Authenticity: Darwin was meticulous in recording his scientific work, so that the relationship between Darwin and the landscape, and between Darwin and Down House, is based on firm evidence. He describes very clearly the landscape assets that were of value to him and the way he used them.  He also describes in detail how he researched the evidence he collected at Down House.

Mapping and other records of his time can also be used to assess the authenticity of the landscape as it survives.  The relationship between Darwin and the landscape, what he was able to observe, and the evidence he chose to use, can be appreciated by visitors to the landscape today, as the key landscape characteristics and habitats created by farming and woodland practices still persist.

Thus, the OUV of Darwin’s Landscape Laboratory is truthfully and credibly expressed through the attributes that carry OUV, including. the characteristics of the compact 7km2 valley landscape that Darwin witnessed, including the architecture of the two villages of Downe and Cudham, farming and woodland traditions, the many varied habitats that Darwin studied, the lanes and paths  which enabled Darwin to explore the site freely, and Down House and its garden.

Comparison with other similar properties

This property is a prime example for the life sciences and a site which tangibly demonstrates the landscape resource which Darwin used to develop his theories.  The survival is unusual at both a national and international level as many places important for science are changed following completion of the scientific work .For these reasons and some others, the survival of physical features for science heritage is generally poor elsewhere.
From the comparison with sites so far inscribed on the World Heritage Site  list, there is no site that is similar to Darwin’s Landscape Laboratory as a landscape with persistent associations with scientific method and research linked to scientific ideas of global significance. There are few properties that have features associated with science and they are not necessarily evident from their inscription information.  There are even fewer properties  that are concerned with the life sciences. The Outstanding Universal Value of Darwin’s Landscape Laboratory is therefore not already reflected on the WH List.

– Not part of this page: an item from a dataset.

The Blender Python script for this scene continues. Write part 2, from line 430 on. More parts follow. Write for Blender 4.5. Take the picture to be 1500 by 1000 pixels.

Comparing Darwin’s Landscape Laboratory with other scientific places not already inscribed, as a landscape that still demonstrates today what was observed and used to develop a scientific theory of world-wide significance, it is seen as exceptionally well documented and complete, and its surviving features are of high value in displaying the values it represents. No other site matches its combined strength in these respects, because it represents a supreme achievement of the scientific approach in the life sciences which provides the basis for the current scientific understanding of human and natural life and the need for urgent action to counter global threats to the environment and sustainable development.